How to beat the supermarket queues

Cashier Serving Customer At Supermarket Checkout
Cashier Serving Customer At Supermarket Checkout



If you want to get through the supermarket checkout more quickly, avoid the 'express' queue and stand behind someone with a full trolley.

That's the surprising advice from Dan Meyer of Desmos, a US organisation that promotes maths, technology and data.

His research has shown that while items take around three seconds each to be scanned, another 41 seconds is accounted for by greeting the cashier, paying, putting away your purse and clearing out of the way.

All that means that standing behind one person with 100 items will mean an average wait of less than six minutes, compared with almost seven minutes waiting behind four people with 20 items each.
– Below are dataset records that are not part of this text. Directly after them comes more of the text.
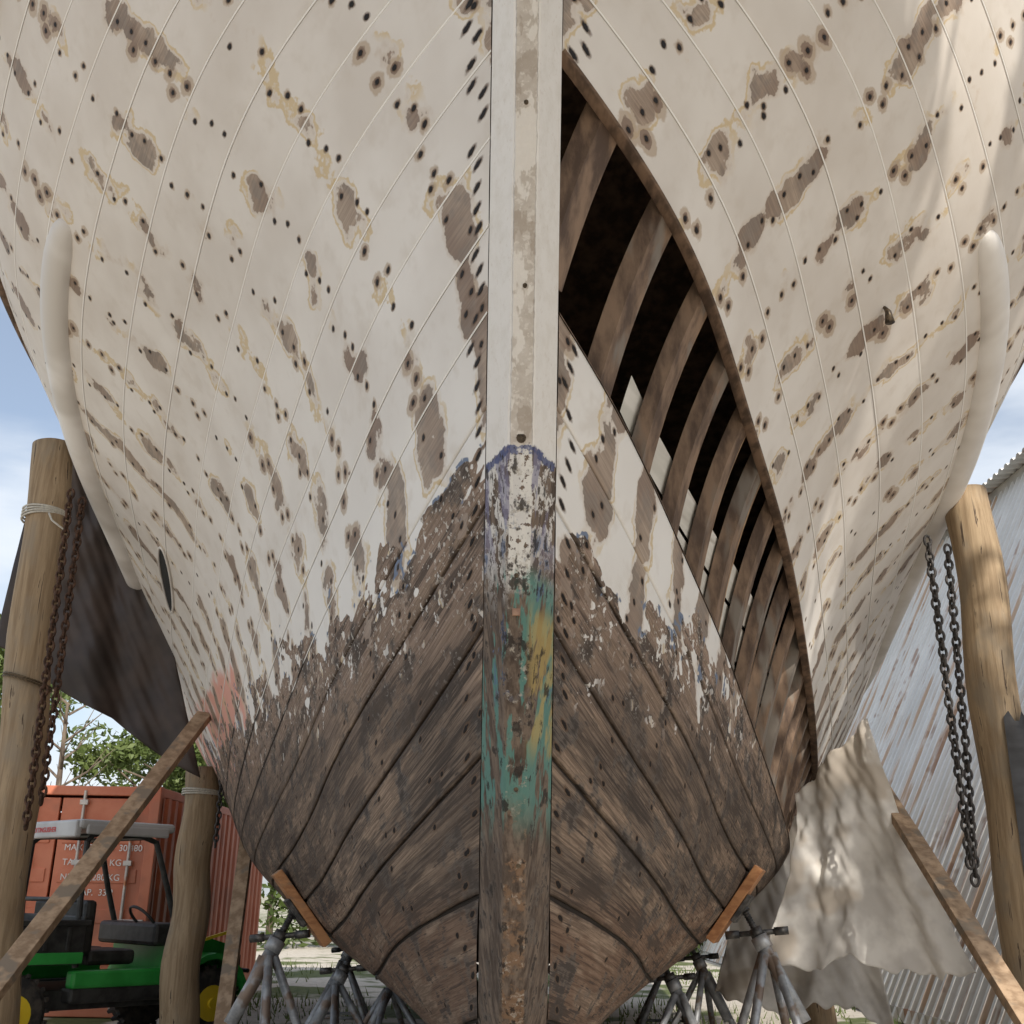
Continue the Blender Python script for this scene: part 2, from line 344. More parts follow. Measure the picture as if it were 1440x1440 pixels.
# stem
def stem_mat():
    t=NT('stem_timber'); P=t.pos(); p=t.sep(P); ax=t.m('ABSOLUTE',p[0]); Z=p[2]
    face=t.ss(t.m('ADD',ax,t.m('MULTIPLY',t.noise(P,25,2,.6),.010)),.041,.046,1.,0.)
    n1=t.noise(P,13,5,.7); n2=t.noise(t.scale(P,(9,9,3)),1,4,.65); n3=t.noise(t.scale(P,(34,34,6)),1,4,.65); n4=t.noise(P,45,3,.6); n5=t.noise(t.scale(P,(20,8,2.6)),1,4,.62)
    wood=t.mix(t.ss(n3,.3,.7),(.070,.050,.038),(.225,.168,.125)); wood=t.mix(t.ss(n1,.5,.65,0.,.5),wood,(.21,.185,.16))
    wood=t.mix(t.ss(n2,.50,.60,0.,.55),wood,(.062,.044,.034))
    white=t.mix(t.ss(n1,.4,.7),(.79,.75,.695),(.73,.685,.62)); white=t.mix(t.ss(n4,.6,.66,0.,.3),white,(.62,.54,.46))
    fg=t.mix(t.ss(n1,.35,.65),(.60,.545,.48),(.50,.44,.375)); fg=t.mix(t.ss(n4,.53,.60,0.,.6),fg,(.72,.67,.60)); fg=t.mix(t.ss(n2,.54,.57,0.,.8),fg,(.76,.715,.65)); fg=t.mix(t.ss(n2,.43,.40,0.,.6),fg,(.36,.295,.235))
    white=t.mix(face,white,fg)
    zb=t.m('ADD',Z,t.m('MULTIPLY',t.m('SUBTRACT',n4,.5),.04))
    up=t.ss(zb,2.875,2.885)
    lo=wood
    wf=t.m('MULTIPLY',t.ss(n1,.47,.51),t.ss(t.m('ADD',Z,t.m('MULTIPLY',n2,.6)),2.65,2.95)); lo=t.mix(wf,lo,(.66,.62,.57))
    lo=t.mix(t.m('MULTIPLY',face,t.m('MULTIPLY',t.ss(Z,2.38,2.45),t.ss(n4,.40,.46))),lo,(.72,.69,.635))
    pu=t.m('MULTIPLY',t.m('MULTIPLY',t.ss(n5,.48,.54),t.ss(face,0.,1.,1.,.2)),t.m('MULTIPLY',t.ss(Z,2.45,2.65),t.ss(zb,2.88,2.885,1.,0.))); lo=t.mix(t.m('MULTIPLY',pu,.65),lo,(.22,.21,.31))
    band=t.m('MULTIPLY',t.m('MULTIPLY',t.ss(zb,2.845,2.852),t.ss(zb,2.875,2.88,1.,0.)),t.ss(n1,.40,.48)); lo=t.mix(t.m('MULTIPLY',band,.85),lo,(.06,.08,.19))
    gfade=t.m('MULTIPLY',t.ss(Z,1.55,1.75),t.ss(Z,2.42,2.5,1.,0.))
    teal=t.m('MULTIPLY',t.ss(t.m('ADD',n5,t.m('MULTIPLY',t.ss(p[0],-.05,.02),.06)),.52,.56),gfade); lo=t.mix(t.m('MULTIPLY',teal,.78),lo,(.11,.26,.22))
    bl=t.m('MULTIPLY',t.m('MULTIPLY',t.ss(n1,.53,.57),t.ss(n2,.5,.46)),t.m('MULTIPLY',t.ss(Z,2.0,2.15),t.ss(Z,2.55,2.7,1.,0.))); lo=t.mix(t.m('MULTIPLY',bl,.7),lo,(.10,.15,.26))
    yel=t.m('MULTIPLY',t.m('MULTIPLY',t.ss(n2,.48,.56),t.ss(p[0],.02,.06)),t.m('MULTIPLY',t.ss(Z,1.8,1.95),t.ss(Z,2.3,2.4,1.,0.))); lo=t.mix(t.m('MULTIPLY',yel,.72),lo,(.45,.33,.12))
    rust=t.m('MULTIPLY',t.ss(n1,.45,.55),t.ss(Z,1.5,1.8,.7,0.)); lo=t.mix(t.m('MULTIPLY',rust,face),lo,(.27,.155,.085))
    lo=t.mix(t.m('MULTIPLY',t.m('MULTIPLY',face,t.ss(n4,.5,.6)),t.ss(n1,.5,.6,0.,.8)),lo,(.44,.39,.32))
    lo=t.mix(t.ss(t.m('ADD',t.m('MULTIPLY',n3,.5),t.m('MULTIPLY',n1,.6)),.59,.65,0.,.88),lo,(.031,.024,.020))
    c=t.mix(up,lo,white)
    hn=t.m('ADD',t.m('MULTIPLY',n3,.6),t.m('MULTIPLY',n1,.6)); hn=t.m('MULTIPLY',hn,t.m('MAXIMUM',t.ss(Z,2.87,2.89,1.,.12),face)); t.bump(hn,.7,.012)
    return t.out(c,.8,0.,.2)
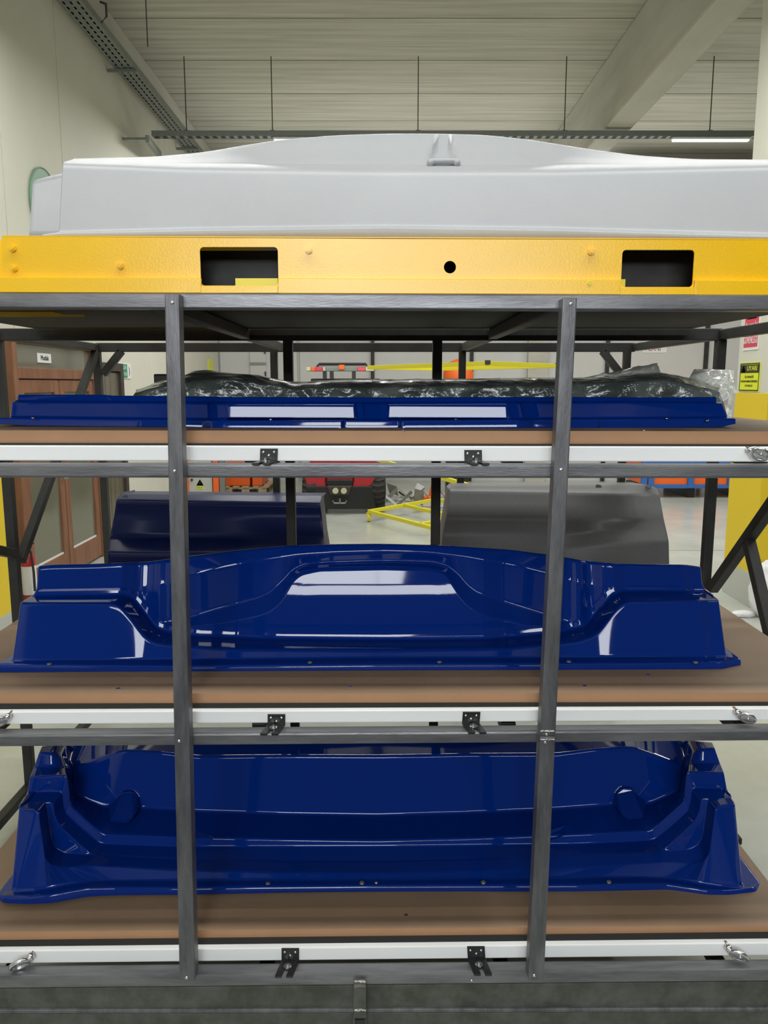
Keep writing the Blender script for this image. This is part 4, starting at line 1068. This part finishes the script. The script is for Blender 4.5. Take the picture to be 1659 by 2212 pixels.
# orange round machine head seen through the upper bay, with stand
oh = thing('orange_machine_head', (P(990, 790, 14.5).x, 14.5, 0), 'orange domed machine cover rising behind the yellow trolley', 'machine')
xo = P(990, 800, 14.5).x; zo = P(990, 806, 14.5).z
add('dome', tube([(xo, 14.5, zo-.5), (xo, 14.5, zo), (xo, 14.5, zo+.12), (xo, 14.5, zo+.20), (xo, 14.5, zo+.245)], [.27, .27, .24, .15, .04], 28), M['orange'], oh, smooth=True)
add('stand', box(xo-.2, xo+.2, 14.4, 14.7, 0, zo-.4, .02), M['blackpl'], oh)
# scrap heap: separate boards
for i in range(15):
    px = 848+(i % 5)*27+rnd.uniform(-3, 3); YY = 12.7+(i//5)*.55+rnd.uniform(-.05, .05); zz = .03
    c_ = P(px, 1060, YY); c_.z = zz
    a_ = rnd.uniform(0, 3.14); l_, h_ = rnd.uniform(.15, .24), rnd.uniform(.1, .18); ti = rnd.uniform(-1.2, 1.2)
    bm = bmesh.new()
    g = [[bm.verts.new(c_+Vector((math.cos(a_)*u*l_-math.sin(a_)*v*h_, math.sin(a_)*u*l_+math.cos(a_)*v*h_, math.sin(ti)*u*l_*1.4+abs(math.sin(ti*2))*.05*v+rnd.uniform(0, .02)))) for v in (-.5, 0, .5)] for u in (-.5, 0, .5)]
    for p_ in range(2):
        for q_ in range(2): bm.faces.new([g[p_][q_], g[p_+1][q_], g[p_+1][q_+1], g[p_][q_+1]])
    bmesh.ops.solidify(bm, geom=bm.faces[:], thickness=.008)
    mz = min(v.co.z for v in bm.verts)
    bmesh.ops.translate(bm, verts=bm.verts, vec=(0, 0, -mz+.001))
    add('scrap_board', from_bm('scrap', bm), M['card'] if i % 4 else M['signW'], None, 'torn pale scrap board in the heap behind the yellow trolley', 'scrap', 'torn boards in the scrap heap')
ol = thing('orange_offcut', (P(930, 1068, 12.4).x, 12.4, 0), 'orange plastic offcut on the floor by the scrap heap', 'scrap')
q = PZ(930, 1082, 0); 
add('base', box(q.x-.13, q.x+.13, q.y, q.y+.2, 0, .07, .02), M['orange'], ol); add('horn', bar((q.x+.02, q.y+.1, .05), (q.x+.08, q.y+.15, .30), .09, .07), M['orange'], ol)
pts = [PZ(x, y_, .012) for x, y_ in ((862, 1062), (870, 1068), (885, 1075), (905, 1079), (935, 1080))]
add('cable', tube(pts, .012, 8), M['rubber'], None, 'black cable curling on the floor in front of the scrap heap', 'cable')
# white bag by the column
bgx = thing('white_bag', (PZ(1640, 1335, 0).x, PZ(1640, 1335, 0).y, 0), 'crumpled white bag on the floor beside the right column', 'bag')
q = PZ(1642, 1332, 0)
bm = bmesh.new(); bmesh.ops.create_icosphere(bm, subdivisions=4, radius=1)
for v in bm.verts:
    n_ = noise.turbulence_vector(v.co*2.2, 3, False)*.22; v.co += n_*.6
    v.co = Vector((v.co.x*.16, v.co.y*.14, max(0, v.co.z*.26+.22)))+Vector((q.x+.06, q.y, 0))
add('sack', from_bm('sack', bm), M['bag'], bgx, smooth=True)
bm = bmesh.new(); bmesh.ops.create_icosphere(bm, subdivisions=3, radius=1)
q2 = PZ(1606, 1331, 0)
for v in bm.verts:
    v.co += noise.turbulence_vector(v.co*2.5+Vector((5, 0, 0)), 3, False)*.2
    v.co = Vector((v.co.x*.10+q2.x, v.co.y*.06+q2.y, max(0, v.co.z*.03+.02)))
add('loose_corner', from_bm('corner', bm), M['bag'], bgx, smooth=True)
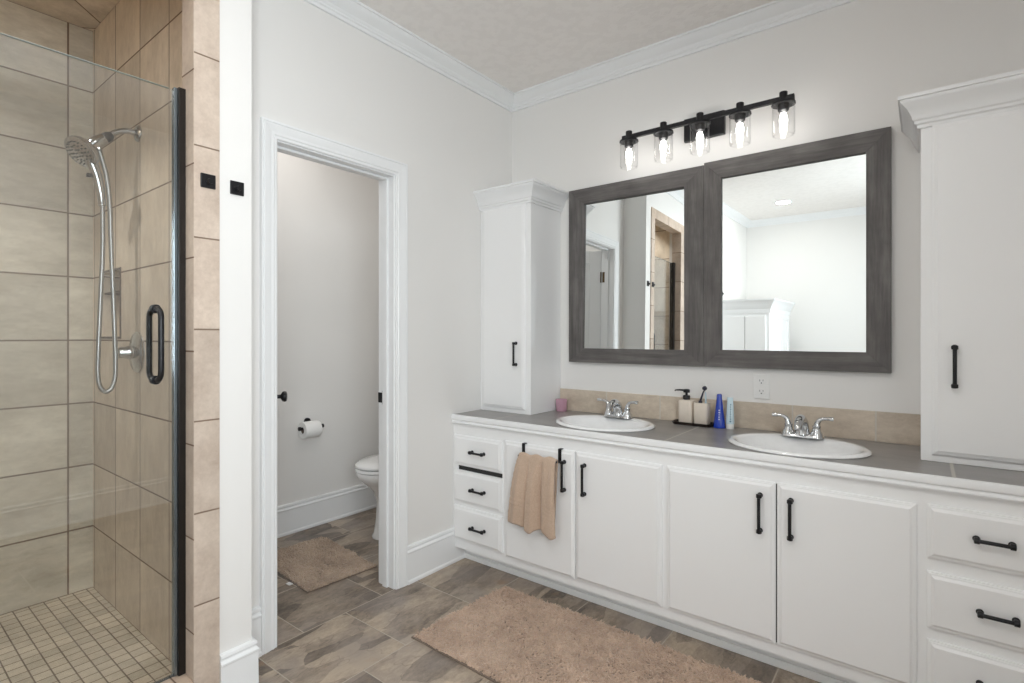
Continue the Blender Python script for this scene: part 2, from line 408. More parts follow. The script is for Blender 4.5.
struct(MB().box(.13, WING_X, -2.68, -1.862, HEAD_Z+.0105, CEIL_Z), 'wall_shower_header', 'wall', 'white wall over the shower opening')
wall_rects('wall_shower_side', 'off-white wall continuing past the shower', 'x', .09, WING_X, FAR_Y, -2.68, 0, CEIL_Z, [])
WIN1 = (-3.60, -2.30, .95, 2.20)
wall_rects('wall_right', 'off-white wall with a window', 'x', RIGHT_X, RIGHT_X+.12, FAR_Y, 0, 0, CEIL_Z, [WIN1])
wall_rects('wall_far', 'off-white wall opposite the vanity', 'y', FAR_Y-.12, FAR_Y, -1.30, RIGHT_X+.12, 0, CEIL_Z, [])

def window(name, plane, c, a0, a1, z0, z1):
    def B(mb, p, q, d0, d1, r, t): return mb.box(d0, d1, p, q, r, t) if plane == 'x' else mb.box(p, q, d0, d1, r, t)
    s = 1 if plane == 'x' else -1          # outward direction
    fr = MB(); d0, d1 = c+s*.02, c+s*.10
    zc = (z0+z1)/2
    for p, q, r, t in ((a0, a0+.04, z0, z1), (a1-.04, a1, z0, z1), (a0+.04, a1-.04, z0, z0+.04), (a0+.04, a1-.04, z1-.04, z1), (a0+.04, a1-.04, zc-.025, zc+.025)):
        B(fr, p, q, d0, d1, r, t)
    o = struct(fr, name, 'trim', 'white framed double-hung window')
    g = MB(); B(g, a0+.04, a1-.04, c+s*.055, c+s*.061, z0+.04, zc-.025); B(g, a0+.04, a1-.04, c+s*.055, c+s*.061, zc+.025, z1-.04)
    sub(g, 'window_glass', 'window_glass', o)
    k = MB()
    for p, q, r, t in ((a0-.07, a0, z0-.07, z1+.07), (a1, a1+.07, z0-.07, z1+.07), (a0, a1, z0-.07, z0), (a0, a1, z1, z1+.07)):
        B(k, p, q, c, c-s*.018, r, t)
    sub(k, 'window_casing', 'trim', o, bev=.004)
window('window_1', 'x', RIGHT_X, *WIN1)

# crown moulding
CR = [(0, 2.664), (.012, 2.664), (.014, 2.676), (.021, 2.680), (.022, 2.686), (.027, 2.690), (.030, 2.698), (.044, 2.707), (.058, 2.716), (.067, 2.726), (.070, 2.730), (.080, 2.731), (.080, 2.74), (0, 2.74)]
path = [(0, 0), (RIGHT_X, 0), (RIGHT_X, FAR_Y), (WING_X, FAR_Y), (WING_X, -1.752), (0, -1.752)]
struct(MB().sweep(CR, path, closed=True, side=-1), 'trim_1', 'trim', 'white crown moulding around the ceiling', smooth=35)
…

And it's not just the number of items that makes a difference, it's the number of different items: six bottles of the same wine will take less long to process than six different varieties. Meanwhile, anything that needs to be weighed, such as fruit and vegetable, will also take longer.

You should also look at the people in the queue - somebody clearly in a hurry is going to get through the checkout a lot more quickly than somebody who looks in the mood for a chat or who is clutching a handful of coupons. Children may slow down the progress of shoppers in front of you - another adult will probably help pack.

Robert Samuel, founder of Same Ole Line Dudes, says it's often best to go for the left-hand queue, as most people are right-handed and tend to drift to the right.

And, he tells the New York Times, "This may seem sexist, but I prefer female cashiers. In my experience they seem to be the most expedient at register transactions and processing."

And you can make the cashier's job easier by placing your items on the conveyor belt in such a way that the bar code can be clearly seen.

Earlier this summer, Which? sent out a group of undercover shoppers and found that Tesco had the quickest checkouts, at an average of two minutes 43 seconds. In Morrisons it was two minutes 47 seconds, and in Sainsbury's three minutes 10 seconds.

Shoppers in Asda had the longest average wait at four minutes 52 seconds.

But it's worth remembering that you don't always pick the longest queue - however much it may feel that way. As David Andrews points out in 'Why Does the Other Line Always Move Faster?', we tend to compare our own queue with the ones either side - which means that we only have a one-in-three chance of being the fastest.